Jul 26, 2007

EPA Economics - "nothing is free," but called the impact "manageable and affordable."

US EPA Sees Little Economic Impact from CO2 Cuts
http://www.planetark.com/dailynewsstory.cfm/newsid/43285/story.htm

Lieberman also said the EPA analysis found that his plan would hold US carbon dioxide levels below 500 parts per million by the end of the century, a key level that international scientists say will allay the worst global warming impacts.

The EPA analysis also found that US gasoline prices would rise by 26 cents a gallon in 2030 and 68 cents a gallon by 2050, and electricity and natural gas prices would rise slightly.

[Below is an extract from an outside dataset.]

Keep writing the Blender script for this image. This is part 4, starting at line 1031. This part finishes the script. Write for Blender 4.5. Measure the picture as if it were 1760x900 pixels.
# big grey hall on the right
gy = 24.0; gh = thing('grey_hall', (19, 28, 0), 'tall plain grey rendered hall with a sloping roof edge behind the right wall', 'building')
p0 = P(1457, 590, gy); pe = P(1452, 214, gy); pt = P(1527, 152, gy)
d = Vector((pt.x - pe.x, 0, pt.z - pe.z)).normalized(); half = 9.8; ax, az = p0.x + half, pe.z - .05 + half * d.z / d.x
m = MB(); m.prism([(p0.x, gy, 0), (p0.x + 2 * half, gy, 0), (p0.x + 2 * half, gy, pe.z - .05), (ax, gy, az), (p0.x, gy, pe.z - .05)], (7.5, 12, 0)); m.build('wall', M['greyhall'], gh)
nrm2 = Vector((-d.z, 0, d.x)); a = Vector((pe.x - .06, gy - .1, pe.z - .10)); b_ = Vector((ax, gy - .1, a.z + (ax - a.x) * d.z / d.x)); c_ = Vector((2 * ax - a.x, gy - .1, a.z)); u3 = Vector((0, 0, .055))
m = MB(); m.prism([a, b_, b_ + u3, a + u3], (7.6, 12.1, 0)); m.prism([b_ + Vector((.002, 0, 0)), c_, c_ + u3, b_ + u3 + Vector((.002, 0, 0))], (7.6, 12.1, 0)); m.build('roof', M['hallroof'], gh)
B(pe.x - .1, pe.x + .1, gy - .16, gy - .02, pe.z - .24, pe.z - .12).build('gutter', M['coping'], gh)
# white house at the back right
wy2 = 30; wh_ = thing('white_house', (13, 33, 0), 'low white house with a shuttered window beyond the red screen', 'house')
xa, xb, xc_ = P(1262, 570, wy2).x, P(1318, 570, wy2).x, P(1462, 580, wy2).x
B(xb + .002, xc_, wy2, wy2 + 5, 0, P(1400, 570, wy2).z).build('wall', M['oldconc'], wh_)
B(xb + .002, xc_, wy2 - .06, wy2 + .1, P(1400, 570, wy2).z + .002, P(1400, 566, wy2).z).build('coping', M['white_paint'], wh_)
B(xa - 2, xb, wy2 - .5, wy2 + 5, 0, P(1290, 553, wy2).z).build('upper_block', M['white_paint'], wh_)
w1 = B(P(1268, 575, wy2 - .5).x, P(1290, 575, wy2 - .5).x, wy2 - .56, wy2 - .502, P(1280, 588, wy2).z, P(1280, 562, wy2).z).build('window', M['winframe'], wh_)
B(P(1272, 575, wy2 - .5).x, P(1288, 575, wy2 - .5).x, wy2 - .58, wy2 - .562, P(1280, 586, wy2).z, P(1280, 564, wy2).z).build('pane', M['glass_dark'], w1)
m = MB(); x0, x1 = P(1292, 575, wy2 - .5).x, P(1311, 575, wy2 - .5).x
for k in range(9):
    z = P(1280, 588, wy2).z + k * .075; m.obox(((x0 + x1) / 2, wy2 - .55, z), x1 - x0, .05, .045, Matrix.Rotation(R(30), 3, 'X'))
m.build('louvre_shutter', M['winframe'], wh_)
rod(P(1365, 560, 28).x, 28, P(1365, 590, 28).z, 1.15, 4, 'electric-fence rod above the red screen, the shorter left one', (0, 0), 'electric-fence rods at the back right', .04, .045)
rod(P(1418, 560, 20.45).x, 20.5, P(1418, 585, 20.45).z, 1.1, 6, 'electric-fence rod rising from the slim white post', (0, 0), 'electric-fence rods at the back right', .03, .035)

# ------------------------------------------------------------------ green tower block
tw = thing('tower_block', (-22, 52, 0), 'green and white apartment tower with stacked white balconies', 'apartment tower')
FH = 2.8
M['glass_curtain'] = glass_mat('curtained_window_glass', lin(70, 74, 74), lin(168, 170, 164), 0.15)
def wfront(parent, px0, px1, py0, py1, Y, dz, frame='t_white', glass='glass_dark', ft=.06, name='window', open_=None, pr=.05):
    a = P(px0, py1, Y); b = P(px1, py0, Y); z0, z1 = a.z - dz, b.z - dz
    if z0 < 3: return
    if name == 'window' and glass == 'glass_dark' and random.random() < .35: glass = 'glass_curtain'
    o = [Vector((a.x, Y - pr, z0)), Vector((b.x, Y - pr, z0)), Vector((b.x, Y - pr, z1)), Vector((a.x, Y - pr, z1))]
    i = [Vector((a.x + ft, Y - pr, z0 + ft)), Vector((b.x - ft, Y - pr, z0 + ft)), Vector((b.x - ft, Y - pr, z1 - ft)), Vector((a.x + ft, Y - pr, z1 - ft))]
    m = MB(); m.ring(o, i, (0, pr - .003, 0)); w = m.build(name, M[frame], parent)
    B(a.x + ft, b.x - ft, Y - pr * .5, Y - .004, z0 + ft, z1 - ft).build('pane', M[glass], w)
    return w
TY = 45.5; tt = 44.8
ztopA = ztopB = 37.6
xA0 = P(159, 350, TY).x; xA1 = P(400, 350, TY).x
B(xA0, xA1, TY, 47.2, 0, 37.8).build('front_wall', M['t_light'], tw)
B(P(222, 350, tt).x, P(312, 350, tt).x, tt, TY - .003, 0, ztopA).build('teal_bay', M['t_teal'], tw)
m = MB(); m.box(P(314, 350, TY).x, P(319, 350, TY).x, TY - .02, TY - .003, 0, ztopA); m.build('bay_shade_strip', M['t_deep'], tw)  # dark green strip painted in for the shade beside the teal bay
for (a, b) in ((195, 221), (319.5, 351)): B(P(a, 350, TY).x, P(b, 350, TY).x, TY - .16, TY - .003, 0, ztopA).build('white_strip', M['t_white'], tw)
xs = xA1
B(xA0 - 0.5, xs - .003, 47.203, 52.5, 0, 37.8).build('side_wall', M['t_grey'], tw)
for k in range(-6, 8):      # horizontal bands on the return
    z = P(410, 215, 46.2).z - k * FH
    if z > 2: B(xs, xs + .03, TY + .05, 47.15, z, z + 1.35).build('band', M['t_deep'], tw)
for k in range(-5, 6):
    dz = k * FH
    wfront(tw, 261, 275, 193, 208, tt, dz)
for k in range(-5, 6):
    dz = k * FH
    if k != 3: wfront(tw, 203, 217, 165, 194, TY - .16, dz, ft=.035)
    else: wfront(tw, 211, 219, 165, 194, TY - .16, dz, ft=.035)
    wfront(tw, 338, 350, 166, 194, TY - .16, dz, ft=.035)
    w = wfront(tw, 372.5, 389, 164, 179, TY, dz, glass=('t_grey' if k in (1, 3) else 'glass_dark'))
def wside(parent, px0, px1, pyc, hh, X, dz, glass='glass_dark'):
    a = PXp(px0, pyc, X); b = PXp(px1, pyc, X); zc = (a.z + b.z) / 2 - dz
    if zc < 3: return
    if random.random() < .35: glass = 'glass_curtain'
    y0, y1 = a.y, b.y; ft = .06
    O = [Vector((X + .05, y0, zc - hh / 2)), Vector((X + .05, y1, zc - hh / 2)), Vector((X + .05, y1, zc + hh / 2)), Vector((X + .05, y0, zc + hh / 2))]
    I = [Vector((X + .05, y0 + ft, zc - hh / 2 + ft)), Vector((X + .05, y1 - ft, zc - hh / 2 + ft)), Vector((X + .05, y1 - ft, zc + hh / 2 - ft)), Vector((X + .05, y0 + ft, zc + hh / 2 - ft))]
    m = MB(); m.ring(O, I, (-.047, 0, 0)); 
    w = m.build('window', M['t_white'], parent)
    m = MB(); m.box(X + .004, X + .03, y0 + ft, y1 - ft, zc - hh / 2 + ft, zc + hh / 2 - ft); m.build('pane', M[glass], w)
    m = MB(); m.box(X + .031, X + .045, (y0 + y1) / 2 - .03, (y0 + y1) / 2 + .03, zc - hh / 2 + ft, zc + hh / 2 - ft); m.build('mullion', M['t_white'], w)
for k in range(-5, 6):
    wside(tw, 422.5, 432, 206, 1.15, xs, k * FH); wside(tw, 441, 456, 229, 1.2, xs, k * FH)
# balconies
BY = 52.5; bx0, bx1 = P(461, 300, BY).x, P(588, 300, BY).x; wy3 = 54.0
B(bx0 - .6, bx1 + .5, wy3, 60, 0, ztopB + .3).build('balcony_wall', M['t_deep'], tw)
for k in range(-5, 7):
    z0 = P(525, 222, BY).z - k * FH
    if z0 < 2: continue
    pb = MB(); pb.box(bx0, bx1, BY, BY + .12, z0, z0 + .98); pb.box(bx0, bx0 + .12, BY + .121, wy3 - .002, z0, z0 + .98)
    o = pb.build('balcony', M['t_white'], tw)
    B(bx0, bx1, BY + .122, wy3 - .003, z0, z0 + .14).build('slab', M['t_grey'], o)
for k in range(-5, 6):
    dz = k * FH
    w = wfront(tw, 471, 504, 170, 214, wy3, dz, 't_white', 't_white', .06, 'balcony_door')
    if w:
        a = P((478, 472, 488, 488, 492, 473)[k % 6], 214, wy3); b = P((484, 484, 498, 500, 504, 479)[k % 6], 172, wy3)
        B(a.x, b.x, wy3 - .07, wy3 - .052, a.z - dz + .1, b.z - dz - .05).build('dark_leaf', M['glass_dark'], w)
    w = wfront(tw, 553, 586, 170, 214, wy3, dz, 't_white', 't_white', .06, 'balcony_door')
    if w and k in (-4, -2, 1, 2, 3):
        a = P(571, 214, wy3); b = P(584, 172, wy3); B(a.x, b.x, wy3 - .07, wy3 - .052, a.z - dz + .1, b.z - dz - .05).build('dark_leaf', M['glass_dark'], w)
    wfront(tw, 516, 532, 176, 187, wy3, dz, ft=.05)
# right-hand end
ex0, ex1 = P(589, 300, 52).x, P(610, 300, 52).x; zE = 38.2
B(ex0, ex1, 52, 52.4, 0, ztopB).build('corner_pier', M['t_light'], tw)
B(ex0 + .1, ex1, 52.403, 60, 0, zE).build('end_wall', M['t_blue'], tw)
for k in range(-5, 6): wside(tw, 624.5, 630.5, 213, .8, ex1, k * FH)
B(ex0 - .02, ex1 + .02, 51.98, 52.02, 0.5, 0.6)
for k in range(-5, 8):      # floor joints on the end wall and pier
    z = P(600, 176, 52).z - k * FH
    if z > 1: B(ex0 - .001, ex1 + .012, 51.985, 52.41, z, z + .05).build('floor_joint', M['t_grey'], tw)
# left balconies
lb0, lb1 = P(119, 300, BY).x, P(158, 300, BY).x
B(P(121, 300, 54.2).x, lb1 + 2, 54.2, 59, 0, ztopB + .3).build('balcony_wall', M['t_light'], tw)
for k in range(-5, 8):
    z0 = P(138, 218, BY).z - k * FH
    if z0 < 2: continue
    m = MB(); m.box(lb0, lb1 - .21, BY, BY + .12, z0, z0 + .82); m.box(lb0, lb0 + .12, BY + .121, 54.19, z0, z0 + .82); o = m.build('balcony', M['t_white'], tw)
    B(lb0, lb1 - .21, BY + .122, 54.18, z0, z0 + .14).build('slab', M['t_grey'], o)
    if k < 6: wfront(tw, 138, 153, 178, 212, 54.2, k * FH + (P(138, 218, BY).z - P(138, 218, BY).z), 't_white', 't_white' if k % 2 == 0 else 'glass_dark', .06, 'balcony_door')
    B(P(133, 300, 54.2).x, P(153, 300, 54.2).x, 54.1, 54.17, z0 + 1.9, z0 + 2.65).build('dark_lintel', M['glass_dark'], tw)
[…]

Cap-and-trade regimes envisioned in many legislative proposals in Congress would create a multi billion-dollar market for trading emissions credits.

If the McCain-Lieberman bill is enacted, the EPA found the market for credits and offsets would be US$25 billion in 2030 and US$57 billion in 2050.

Haase Comments: I am not sure where this "analysis" is getting numbers.... a simple inflation model will put the price of gas nearly double that with just cost of living increases???

I can also prove with very solid data, electricity and natural gas prices will also double in the same time frames (2030).
Hey maybe the "analyst" should try a inflation calculator. www.westegg.com/inflation
Simple math: In 23 years (2030) $3 dollar a gallon gas will be $6 (Double) and by 2050 a gallon of gas should be $19.
I am not sure why they are minimizing the cost of environmental protection or the MASSIVE impact of what our energy demands will cost the U.S. in just ten years.
My guess is that a lot of people are planning to line pockets on the $25-50 BILLION dollar Cap-and-trading racket.
After this report, I hardly think I would let the this EPA analyst run my 401k.
While there is currently enough federal funding is in place to resolve that vast majority of Environmental problems in the U.S. .... I have know idea how bad the energy wars will get, but it will be much worse that the 70's and at a minimum quadruple our current energy costs by 2020.